FúTBOL › OPINION
› Por Juan José Panno
Si uno tuviera que hacer pan y queso con los integrantes del plantel de la Selección, seguramente empezaría por Riquelme, Messi o Tevez, pero no tardaría demasiado en elegirlo a Sorin, que es uno de esos jugadores que uno quiere en el equipo propio y nunca en el de los contrarios. Titular indiscutible con Bielsa, titular indiscutible con Pekerman, figura en Argentinos, querido en River, idolatrado en Cruzeiro, venerado en el Villarreal, Juan Pablo Sorin alcanzó la madurez plena a los 30 años –acaba de cumplirlos– con 64 partidos internacionales sobre sus espaldas.
Fugaz –y brillante– estudiante de periodismo cuando recién empezaba en el fútbol grande, muchacho preocupado por la realidad, solidario en todos los planos, entrega el alma en cada partido. Un corazón de fierro adosado a un motor que pasa de primera a quinta en segundos lo convierten en un auténtico polifuncional. Su principal defecto –dicen sus detractores– es que quiere estar en todos lados a la vez y no está en ninguno, y se preguntan: ¿de qué juega? La respuesta es sencilla: de lateral izquierdo que sube cada vez que las circunstancias lo permiten. Como le sobra coraje y estado físico, puede vérselo cabeceando un centro como puntero derecho adelantado en el exacto extremo opuesto de su posición original, muy poco después de haber quitado la pelota en terreno propio.

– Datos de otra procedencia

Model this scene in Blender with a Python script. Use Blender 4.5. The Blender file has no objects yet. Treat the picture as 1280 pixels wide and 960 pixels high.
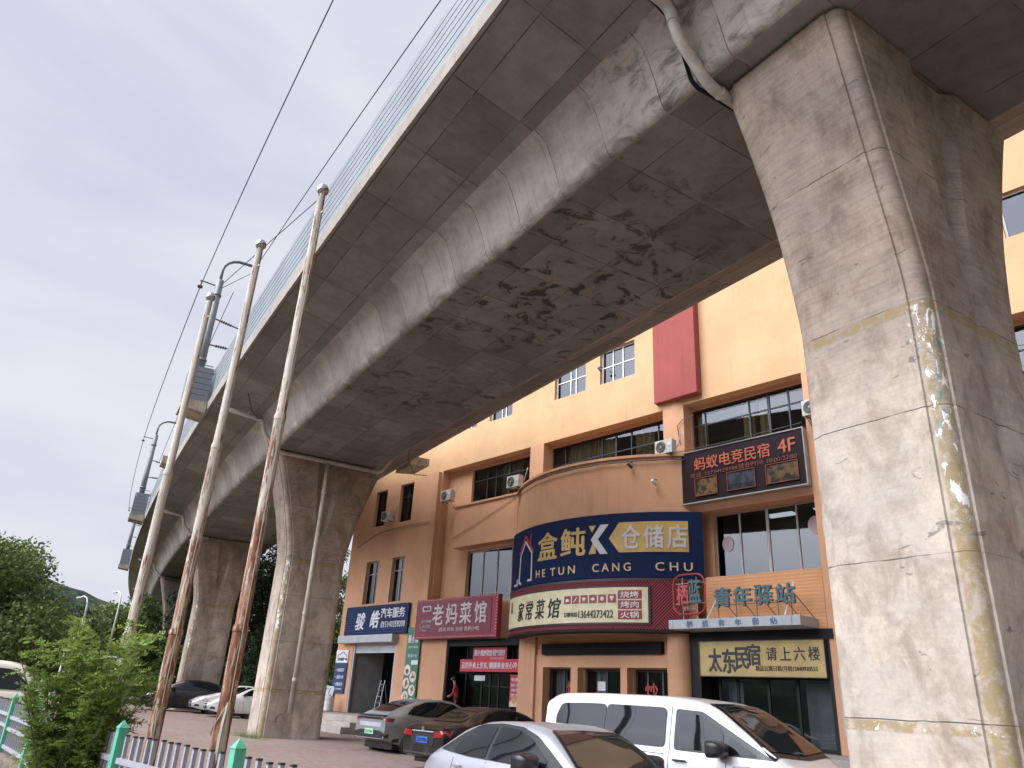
import bpy, bmesh, math, random
from math import sin, cos, pi, radians, sqrt, atan2, hypot
from mathutils import Vector, Matrix
random.seed(7)
SC = bpy.context.scene
COL = SC.collection

# ---------------------------------------------------------------- camera
CAMZ = 1.6
cd = bpy.data.cameras.new('camera'); cd.sensor_width = 36; cd.lens = 936/1280*36
cd.clip_start = .05; cd.clip_end = 6000
cam = bpy.data.objects.new('camera', cd); COL.objects.link(cam)
_r = Vector((0.68782877, 0.72394189, 0.05291238))
_d = Vector((-0.2518503, 0.30638204, -0.91798773))
_f = Vector((-0.68078118, 0.61809237, 0.39306336))
cam.matrix_world = Matrix((( _r.x, -_d.x, -_f.x, 0), (_r.y, -_d.y, -_f.y, 0), (_r.z, -_d.z, -_f.z, CAMZ), (0, 0, 0, 1)))
SC.camera = cam

# ---------------------------------------------------------------- world, sun, exposure
SUN_EL, SUN_AZ = radians(60), radians(-20)     # azimuth measured from -Y towards +X
sdir = Vector((sin(SUN_AZ)*cos(SUN_EL), -cos(SUN_AZ)*cos(SUN_EL), sin(SUN_EL)))   # towards the sun
w = bpy.data.worlds.new('World'); SC.world = w; w.use_nodes = True
nt = w.node_tree; nt.nodes.clear()
out = nt.nodes.new('ShaderNodeOutputWorld'); bg = nt.nodes.new('ShaderNodeBackground')
sky = nt.nodes.new('ShaderNodeTexSky'); sky.sky_type = 'NISHITA'; sky.sun_disc = False
sky.sun_elevation = SUN_EL; sky.sun_rotation = atan2(sdir.x, sdir.y)
sky.air_density = 1.0; sky.dust_density = 3.0
tc = nt.nodes.new('ShaderNodeTexCoord')
sep = nt.nodes.new('ShaderNodeSeparateXYZ'); nt.links.new(tc.outputs['Generated'], sep.inputs[0])
# overcast deck: streaky cloud, plus an added glow out of view that brightens the facade
mp = nt.nodes.new('ShaderNodeMapping'); mp.inputs['Scale'].default_value = (1.6, 1.1, 5.0); mp.inputs['Rotation'].default_value = (0.25, 0.1, .5)
nt.links.new(tc.outputs['Generated'], mp.inputs[0])
nz = nt.nodes.new('ShaderNodeTexNoise'); nz.inputs['Scale'].default_value = 1.5; nz.inputs['Detail'].default_value = 5; nz.inputs['Roughness'].default_value = .5
nz.inputs['Distortion'].default_value = .3
nt.links.new(mp.outputs[0], nz.inputs['Vector'])
cr = nt.nodes.new('ShaderNodeValToRGB')
cr.color_ramp.elements[0].position = .34; cr.color_ramp.elements[0].color = (5.7, 6.0, 7.2, 1)
cr.color_ramp.elements[1].position = .66; cr.color_ramp.elements[1].color = (7.2, 7.3, 7.9, 1)
nt.links.new(nz.outputs['Fac'], cr.inputs[0])
dot = nt.nodes.new('ShaderNodeVectorMath'); dot.operation = 'DOT_PRODUCT'; dot.inputs[1].default_value = (sin(SUN_AZ)*cos(radians(34)), -cos(SUN_AZ)*cos(radians(34)), sin(radians(34)))
nt.links.new(tc.outputs['Generated'], dot.inputs[0])
mr = nt.nodes.new('ShaderNodeMapRange'); mr.interpolation_type = 'SMOOTHSTEP'
mr.inputs[1].default_value = .66; mr.inputs[2].default_value = 1.0; mr.inputs[3].default_value = .98; mr.inputs[4].default_value = 8.5
nt.links.new(dot.outputs['Value'], mr.inputs[0])
ml = nt.nodes.new('ShaderNodeVectorMath'); ml.operation = 'SCALE'
nt.links.new(cr.outputs[0], ml.inputs[0]); nt.links.new(mr.outputs[0], ml.inputs['Scale'])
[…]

Cuando la pelota la manejan los que más saben, cuando los primeros violines del equipo suenan afilados, Sorin sabe amoldarse al rol de segunda guitarra y resigna protagonismo por el bien colectivo. No luce, no brilla, pero tampoco desentona porque dominio de la pelota no le falta.
Cuando el equipo pierde el rumbo, o cuando se necesita algo más que peine fino para resolver cualquier situación complicada, ahí está él. El cuerpo desparramado en el 3-3 contra Bolivia en La Paz, de las Eliminatorias del Mundial 2002, quedó registrada para siempre como una postal de entrega. Los cabezazos que no se dieron por poco en el fatídico partido contra los suecos en Corea/Japón, también.
Mete cuando hay que meter, juega cuando hay que jugar, corre y deja hasta la última gota y siempre con una sonrisa en los labios, propia de los que disfrutan lo que hacen y juegan en serio.